My secret hope for this weekend was to run to Washington DC and visit my traveling companion M. He has to work this weekend, so I ended up chatting with him briefly on the phone and accompanying The Teenager to Quest for bloodwork.
Like me, The Teenager has difficult veins, but I’ve had good luck with one particular Quest office I book for all my blood draw needs.
Apparently in addition to being tiny, The Teenager’s veins like to hide. They did manage to extract the goods, but it took a heat pack, some patience and some trial and error.
Since the bloodwork required fasting, we stopped at Sheetz where The Teen loaded up at carbohydrates so I swung by Dunkin for an egg wrap to balance her choices. She had a client meeting at 10 and at 9:45 the employees at Dunkin couldn’t find our order.
I told the Teen to leave me and I’d read a book in the lobby until her return. So here I am.

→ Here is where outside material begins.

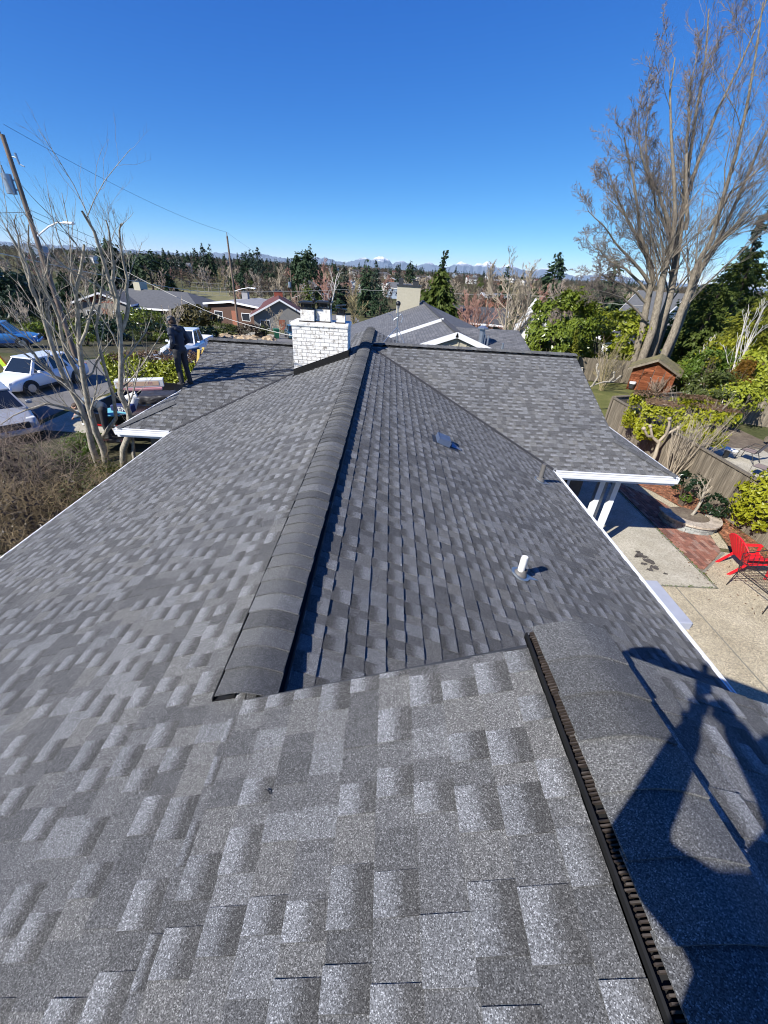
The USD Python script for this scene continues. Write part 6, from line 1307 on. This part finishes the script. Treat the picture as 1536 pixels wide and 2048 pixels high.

I’m reading The Last Train to Key West by Chanel Cleeton that I ordered through Bookshop.org. The book is the next selection for the book club at Mary Meuser Memorial Library where I serve as a trustee.
In the lobby with me, there sits three men of “Middle Eastern” descent, probably Lebanese or Syrian, all jabbering away in Arabic, one of whom The Teenager and I recently met in our local CVS.
Shortly after I arrived, the woman with two toddlers whom I saw at Quest came in. She treated her kids to donuts, probably as a bribe after sitting in their collapsible wagon at Quest.